**What needs to be done**
Starting with the line that contains "by 1125 pixels.", reproduce each line through the end of the entries exactly as written.

**Records supplied**
——————————
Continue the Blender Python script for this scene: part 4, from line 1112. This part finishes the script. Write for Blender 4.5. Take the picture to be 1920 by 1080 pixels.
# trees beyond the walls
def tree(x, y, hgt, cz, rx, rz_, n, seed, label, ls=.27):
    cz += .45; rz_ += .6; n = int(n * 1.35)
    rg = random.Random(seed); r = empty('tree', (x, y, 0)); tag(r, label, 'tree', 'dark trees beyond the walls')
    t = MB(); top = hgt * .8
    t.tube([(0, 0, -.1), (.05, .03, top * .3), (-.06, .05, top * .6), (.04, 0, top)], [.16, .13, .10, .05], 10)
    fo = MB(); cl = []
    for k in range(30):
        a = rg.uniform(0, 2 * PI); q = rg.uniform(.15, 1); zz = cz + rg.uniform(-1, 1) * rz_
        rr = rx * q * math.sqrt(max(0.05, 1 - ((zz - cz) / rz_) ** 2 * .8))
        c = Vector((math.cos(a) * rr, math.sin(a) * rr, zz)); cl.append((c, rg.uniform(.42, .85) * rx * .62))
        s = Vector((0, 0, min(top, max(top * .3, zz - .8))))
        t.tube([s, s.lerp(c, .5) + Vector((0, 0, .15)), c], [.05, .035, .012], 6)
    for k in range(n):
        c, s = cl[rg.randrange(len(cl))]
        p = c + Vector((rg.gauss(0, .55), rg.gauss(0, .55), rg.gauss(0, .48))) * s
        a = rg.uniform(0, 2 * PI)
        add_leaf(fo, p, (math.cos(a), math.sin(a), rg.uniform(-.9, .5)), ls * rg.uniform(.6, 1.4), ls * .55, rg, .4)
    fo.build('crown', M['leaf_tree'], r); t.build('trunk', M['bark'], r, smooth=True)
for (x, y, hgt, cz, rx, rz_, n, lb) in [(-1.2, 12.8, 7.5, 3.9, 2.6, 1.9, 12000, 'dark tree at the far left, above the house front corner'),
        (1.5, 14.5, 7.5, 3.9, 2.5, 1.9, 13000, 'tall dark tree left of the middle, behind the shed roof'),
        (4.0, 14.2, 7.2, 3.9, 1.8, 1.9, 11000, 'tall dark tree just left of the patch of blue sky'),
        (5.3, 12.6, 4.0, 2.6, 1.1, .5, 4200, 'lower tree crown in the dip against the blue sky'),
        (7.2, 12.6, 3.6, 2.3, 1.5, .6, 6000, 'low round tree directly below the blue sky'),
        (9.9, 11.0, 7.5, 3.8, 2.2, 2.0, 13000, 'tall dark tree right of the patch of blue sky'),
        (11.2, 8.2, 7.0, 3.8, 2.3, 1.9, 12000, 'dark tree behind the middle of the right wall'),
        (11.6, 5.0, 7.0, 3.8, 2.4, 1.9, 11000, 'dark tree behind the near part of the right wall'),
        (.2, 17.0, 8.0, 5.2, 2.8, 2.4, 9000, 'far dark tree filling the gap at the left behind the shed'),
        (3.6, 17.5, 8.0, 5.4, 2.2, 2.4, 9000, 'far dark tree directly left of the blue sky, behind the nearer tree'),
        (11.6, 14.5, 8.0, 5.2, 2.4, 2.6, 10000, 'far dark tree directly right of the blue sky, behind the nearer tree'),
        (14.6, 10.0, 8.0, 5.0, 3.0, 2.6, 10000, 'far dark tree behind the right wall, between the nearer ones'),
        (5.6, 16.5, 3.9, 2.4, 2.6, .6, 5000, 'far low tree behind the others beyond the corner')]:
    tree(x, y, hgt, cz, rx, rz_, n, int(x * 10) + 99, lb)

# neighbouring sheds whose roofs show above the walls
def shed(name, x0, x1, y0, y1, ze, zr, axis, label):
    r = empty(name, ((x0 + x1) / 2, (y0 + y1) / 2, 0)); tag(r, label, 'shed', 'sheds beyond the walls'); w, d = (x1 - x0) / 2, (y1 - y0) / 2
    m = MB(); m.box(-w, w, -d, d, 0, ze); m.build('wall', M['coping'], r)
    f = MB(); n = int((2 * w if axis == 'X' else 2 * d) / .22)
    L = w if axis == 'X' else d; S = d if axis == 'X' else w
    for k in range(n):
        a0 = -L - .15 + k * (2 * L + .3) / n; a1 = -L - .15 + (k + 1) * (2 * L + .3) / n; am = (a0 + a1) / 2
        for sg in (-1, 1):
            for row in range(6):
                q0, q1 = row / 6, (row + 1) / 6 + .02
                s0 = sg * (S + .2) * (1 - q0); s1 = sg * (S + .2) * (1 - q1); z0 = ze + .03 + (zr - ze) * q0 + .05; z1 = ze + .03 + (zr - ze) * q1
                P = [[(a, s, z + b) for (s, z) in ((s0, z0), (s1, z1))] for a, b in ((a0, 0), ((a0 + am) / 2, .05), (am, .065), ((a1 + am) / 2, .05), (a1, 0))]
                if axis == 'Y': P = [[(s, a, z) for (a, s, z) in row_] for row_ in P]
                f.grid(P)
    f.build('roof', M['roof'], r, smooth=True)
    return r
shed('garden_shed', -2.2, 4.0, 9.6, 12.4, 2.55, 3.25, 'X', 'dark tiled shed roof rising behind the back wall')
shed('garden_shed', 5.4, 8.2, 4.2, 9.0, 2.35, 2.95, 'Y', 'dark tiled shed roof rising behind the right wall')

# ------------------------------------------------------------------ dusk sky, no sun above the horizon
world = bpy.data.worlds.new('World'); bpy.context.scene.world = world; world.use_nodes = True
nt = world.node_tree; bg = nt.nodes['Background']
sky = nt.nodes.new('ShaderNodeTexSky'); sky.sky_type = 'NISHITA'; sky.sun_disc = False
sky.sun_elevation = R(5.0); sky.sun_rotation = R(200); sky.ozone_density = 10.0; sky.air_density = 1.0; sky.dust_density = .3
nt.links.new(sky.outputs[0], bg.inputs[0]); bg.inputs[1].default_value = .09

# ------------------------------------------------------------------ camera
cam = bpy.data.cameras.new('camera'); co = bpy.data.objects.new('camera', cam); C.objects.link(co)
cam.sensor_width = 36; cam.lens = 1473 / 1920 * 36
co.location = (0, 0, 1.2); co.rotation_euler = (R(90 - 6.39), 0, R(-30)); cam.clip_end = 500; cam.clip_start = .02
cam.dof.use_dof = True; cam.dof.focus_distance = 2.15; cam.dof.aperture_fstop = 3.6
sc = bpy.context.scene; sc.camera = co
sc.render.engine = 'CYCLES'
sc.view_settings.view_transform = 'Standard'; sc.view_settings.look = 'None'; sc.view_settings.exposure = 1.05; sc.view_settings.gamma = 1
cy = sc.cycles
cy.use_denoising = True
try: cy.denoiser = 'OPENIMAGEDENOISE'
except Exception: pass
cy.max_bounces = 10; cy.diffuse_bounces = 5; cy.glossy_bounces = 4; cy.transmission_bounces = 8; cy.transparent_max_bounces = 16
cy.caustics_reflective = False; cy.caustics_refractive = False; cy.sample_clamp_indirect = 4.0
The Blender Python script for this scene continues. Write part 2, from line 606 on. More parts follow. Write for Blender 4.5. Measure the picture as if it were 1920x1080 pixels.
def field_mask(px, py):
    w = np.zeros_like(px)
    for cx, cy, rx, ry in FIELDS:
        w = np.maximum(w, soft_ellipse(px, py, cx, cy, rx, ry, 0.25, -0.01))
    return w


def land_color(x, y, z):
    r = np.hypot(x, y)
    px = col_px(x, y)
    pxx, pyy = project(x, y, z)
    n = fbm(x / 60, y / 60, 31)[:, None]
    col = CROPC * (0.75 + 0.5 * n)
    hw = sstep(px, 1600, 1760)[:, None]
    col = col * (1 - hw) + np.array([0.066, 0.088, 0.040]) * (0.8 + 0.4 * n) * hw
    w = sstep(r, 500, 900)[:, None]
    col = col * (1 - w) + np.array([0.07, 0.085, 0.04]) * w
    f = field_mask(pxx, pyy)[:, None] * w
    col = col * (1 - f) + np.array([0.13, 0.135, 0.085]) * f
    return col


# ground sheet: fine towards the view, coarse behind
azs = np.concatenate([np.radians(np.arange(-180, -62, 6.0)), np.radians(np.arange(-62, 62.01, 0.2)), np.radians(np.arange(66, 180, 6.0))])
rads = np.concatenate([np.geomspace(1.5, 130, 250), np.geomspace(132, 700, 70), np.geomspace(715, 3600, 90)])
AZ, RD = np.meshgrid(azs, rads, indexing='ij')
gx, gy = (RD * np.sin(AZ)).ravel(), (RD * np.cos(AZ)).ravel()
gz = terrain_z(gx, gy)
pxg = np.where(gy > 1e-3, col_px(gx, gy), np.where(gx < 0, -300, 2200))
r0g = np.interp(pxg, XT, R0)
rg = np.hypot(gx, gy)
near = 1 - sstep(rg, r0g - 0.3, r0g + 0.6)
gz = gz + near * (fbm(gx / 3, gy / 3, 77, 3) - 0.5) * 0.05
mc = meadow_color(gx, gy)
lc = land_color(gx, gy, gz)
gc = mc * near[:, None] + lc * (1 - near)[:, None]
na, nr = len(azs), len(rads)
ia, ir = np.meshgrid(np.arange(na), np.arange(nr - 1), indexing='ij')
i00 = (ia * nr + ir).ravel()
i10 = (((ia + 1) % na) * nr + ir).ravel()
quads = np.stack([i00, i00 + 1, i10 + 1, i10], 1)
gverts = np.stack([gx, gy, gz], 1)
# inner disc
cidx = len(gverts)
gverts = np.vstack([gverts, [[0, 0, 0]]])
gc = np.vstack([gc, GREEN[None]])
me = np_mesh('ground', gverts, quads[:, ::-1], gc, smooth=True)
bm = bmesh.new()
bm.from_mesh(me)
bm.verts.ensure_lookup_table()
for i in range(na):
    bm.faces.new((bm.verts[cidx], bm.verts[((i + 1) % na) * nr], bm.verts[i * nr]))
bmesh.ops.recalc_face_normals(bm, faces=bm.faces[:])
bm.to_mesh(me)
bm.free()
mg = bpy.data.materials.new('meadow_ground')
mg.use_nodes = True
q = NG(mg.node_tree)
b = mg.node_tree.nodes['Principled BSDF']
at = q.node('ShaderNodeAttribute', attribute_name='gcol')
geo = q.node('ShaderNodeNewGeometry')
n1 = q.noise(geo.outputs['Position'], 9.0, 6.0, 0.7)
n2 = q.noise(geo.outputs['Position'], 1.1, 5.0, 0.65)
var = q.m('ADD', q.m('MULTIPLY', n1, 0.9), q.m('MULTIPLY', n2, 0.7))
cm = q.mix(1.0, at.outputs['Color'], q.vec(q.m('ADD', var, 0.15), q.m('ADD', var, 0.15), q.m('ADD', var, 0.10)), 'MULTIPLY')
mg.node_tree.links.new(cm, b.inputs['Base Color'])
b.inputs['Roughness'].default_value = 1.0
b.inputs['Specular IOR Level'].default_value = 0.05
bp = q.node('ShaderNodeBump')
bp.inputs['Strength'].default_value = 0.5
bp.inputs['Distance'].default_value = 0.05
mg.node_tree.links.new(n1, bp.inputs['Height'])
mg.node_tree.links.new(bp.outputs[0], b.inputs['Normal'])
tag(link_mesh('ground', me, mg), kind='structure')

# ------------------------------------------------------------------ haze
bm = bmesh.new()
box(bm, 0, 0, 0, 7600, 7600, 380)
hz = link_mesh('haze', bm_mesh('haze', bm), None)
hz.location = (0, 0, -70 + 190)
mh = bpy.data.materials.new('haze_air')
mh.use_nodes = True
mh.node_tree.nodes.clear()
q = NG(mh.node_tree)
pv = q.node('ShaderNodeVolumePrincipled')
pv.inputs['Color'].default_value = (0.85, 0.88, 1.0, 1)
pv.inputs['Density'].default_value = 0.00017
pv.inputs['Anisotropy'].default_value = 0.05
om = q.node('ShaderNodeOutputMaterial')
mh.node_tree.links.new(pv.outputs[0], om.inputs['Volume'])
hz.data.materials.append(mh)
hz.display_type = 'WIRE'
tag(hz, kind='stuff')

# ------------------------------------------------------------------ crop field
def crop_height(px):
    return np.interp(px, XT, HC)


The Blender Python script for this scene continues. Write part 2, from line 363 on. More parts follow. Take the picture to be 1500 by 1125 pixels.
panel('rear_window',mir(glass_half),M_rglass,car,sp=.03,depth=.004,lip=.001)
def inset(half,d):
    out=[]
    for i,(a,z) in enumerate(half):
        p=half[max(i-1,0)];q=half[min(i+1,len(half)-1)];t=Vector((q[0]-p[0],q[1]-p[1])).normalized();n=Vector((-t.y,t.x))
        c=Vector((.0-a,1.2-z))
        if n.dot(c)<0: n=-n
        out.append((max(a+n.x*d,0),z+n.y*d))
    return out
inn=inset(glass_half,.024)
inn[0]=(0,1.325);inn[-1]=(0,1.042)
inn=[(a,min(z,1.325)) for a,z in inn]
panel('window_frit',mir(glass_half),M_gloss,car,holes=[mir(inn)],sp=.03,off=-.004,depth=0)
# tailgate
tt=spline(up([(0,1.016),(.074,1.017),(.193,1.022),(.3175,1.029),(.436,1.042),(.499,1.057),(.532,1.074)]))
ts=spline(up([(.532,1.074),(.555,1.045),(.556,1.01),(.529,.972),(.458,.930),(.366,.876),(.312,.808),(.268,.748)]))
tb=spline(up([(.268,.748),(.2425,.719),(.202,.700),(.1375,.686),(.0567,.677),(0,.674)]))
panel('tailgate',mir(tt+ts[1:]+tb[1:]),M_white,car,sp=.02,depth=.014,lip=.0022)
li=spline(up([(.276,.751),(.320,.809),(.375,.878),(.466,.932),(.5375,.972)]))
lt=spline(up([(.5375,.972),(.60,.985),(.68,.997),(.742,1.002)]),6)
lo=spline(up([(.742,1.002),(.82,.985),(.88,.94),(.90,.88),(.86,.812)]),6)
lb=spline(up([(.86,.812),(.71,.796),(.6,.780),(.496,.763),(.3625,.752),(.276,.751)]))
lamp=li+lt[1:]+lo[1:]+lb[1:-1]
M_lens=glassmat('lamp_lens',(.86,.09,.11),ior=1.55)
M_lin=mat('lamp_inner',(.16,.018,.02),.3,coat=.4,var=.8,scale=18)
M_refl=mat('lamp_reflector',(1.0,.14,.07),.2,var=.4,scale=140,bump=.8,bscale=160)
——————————
**Output for this task**
The Blender Python script for this scene continues. Write part 2, from line 363 on. More parts follow. Take the picture to be 1500 by 1125 pixels.
panel('rear_window',mir(glass_half),M_rglass,car,sp=.03,depth=.004,lip=.001)
def inset(half,d):
    out=[]
    for i,(a,z) in enumerate(half):
        p=half[max(i-1,0)];q=half[min(i+1,len(half)-1)];t=Vector((q[0]-p[0],q[1]-p[1])).normalized();n=Vector((-t.y,t.x))
        c=Vector((.0-a,1.2-z))
        if n.dot(c)<0: n=-n
        out.append((max(a+n.x*d,0),z+n.y*d))
    return out
inn=inset(glass_half,.024)
inn[0]=(0,1.325);inn[-1]=(0,1.042)
inn=[(a,min(z,1.325)) for a,z in inn]
panel('window_frit',mir(glass_half),M_gloss,car,holes=[mir(inn)],sp=.03,off=-.004,depth=0)
# tailgate
tt=spline(up([(0,1.016),(.074,1.017),(.193,1.022),(.3175,1.029),(.436,1.042),(.499,1.057),(.532,1.074)]))
ts=spline(up([(.532,1.074),(.555,1.045),(.556,1.01),(.529,.972),(.458,.930),(.366,.876),(.312,.808),(.268,.748)]))
tb=spline(up([(.268,.748),(.2425,.719),(.202,.700),(.1375,.686),(.0567,.677),(0,.674)]))
panel('tailgate',mir(tt+ts[1:]+tb[1:]),M_white,car,sp=.02,depth=.014,lip=.0022)
li=spline(up([(.276,.751),(.320,.809),(.375,.878),(.466,.932),(.5375,.972)]))
lt=spline(up([(.5375,.972),(.60,.985),(.68,.997),(.742,1.002)]),6)
lo=spline(up([(.742,1.002),(.82,.985),(.88,.94),(.90,.88),(.86,.812)]),6)
lb=spline(up([(.86,.812),(.71,.796),(.6,.780),(.496,.763),(.3625,.752),(.276,.751)]))
lamp=li+lt[1:]+lo[1:]+lb[1:-1]
M_lens=glassmat('lamp_lens',(.86,.09,.11),ior=1.55)
M_lin=mat('lamp_inner',(.16,.018,.02),.3,coat=.4,var=.8,scale=18)
M_refl=mat('lamp_reflector',(1.0,.14,.07),.2,var=.4,scale=140,bump=.8,bscale=160)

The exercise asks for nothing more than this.